There are two characteristics of Rome that remain most impressed in those who visit it: art and food. What if there was a place where you could experience both, at the same time? On Via del Babuino, in the heart of the historic centre just a few steps from Piazza di Spagna, the bar-restaurant Canova Tadolini is a unique venue. It is located inside the original atelier of Canova and his pupil Tadolini.
The restaurant’s tables and chairs are set among busts of popes, wings of archangels, statues of kings, saints, and pagan gods. The studio’s artistic heritage counts around 400 works, including sketches, preparatory models, marble and bronze sculptures, anatomical exercises, tools of the trade, documents: a priceless heritage available to all, displayed inside the atelier-restaurant in a fascinatingly deliberate disorder that spans almost two centuries of sculpture.
Waiting for a coffee or nibbling on a forkful of pasta, it is not difficult to imagine Canova and Tadolini hunched over in those same rooms, busy designing, sculpting, conceiving their works, a master and a pupil who still live on in the rooms thanks to the recovery of this unique venue. At Canova Tadolini you literally eat inside a museum and eat well.

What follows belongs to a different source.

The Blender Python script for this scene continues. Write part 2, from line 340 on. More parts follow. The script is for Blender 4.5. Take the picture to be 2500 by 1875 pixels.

The gastronomic proposal varies with different menus for lunch and dinner and according to the season, and ranges from the great classics of Roman cuisine – above all the trinity carbonara, amatriciana, cacio e pepe – to original and refined proposals, such as ricotta and spinach ravioli with pine nuts and basil pesto and Catalan-style lobster with a salad of red onions, cherry tomatoes and potatoes. Prices are medium-high (a first course ranges from €14 to €20) but you just need to look around to realise that it is an opportunity to eat in a place with a special charm. And for those who do not want to stop for an in-house meal, Canova Tadolini also has a bar on the ground floor that is excellent for breakfast and snacks, or for an unusual aperitif.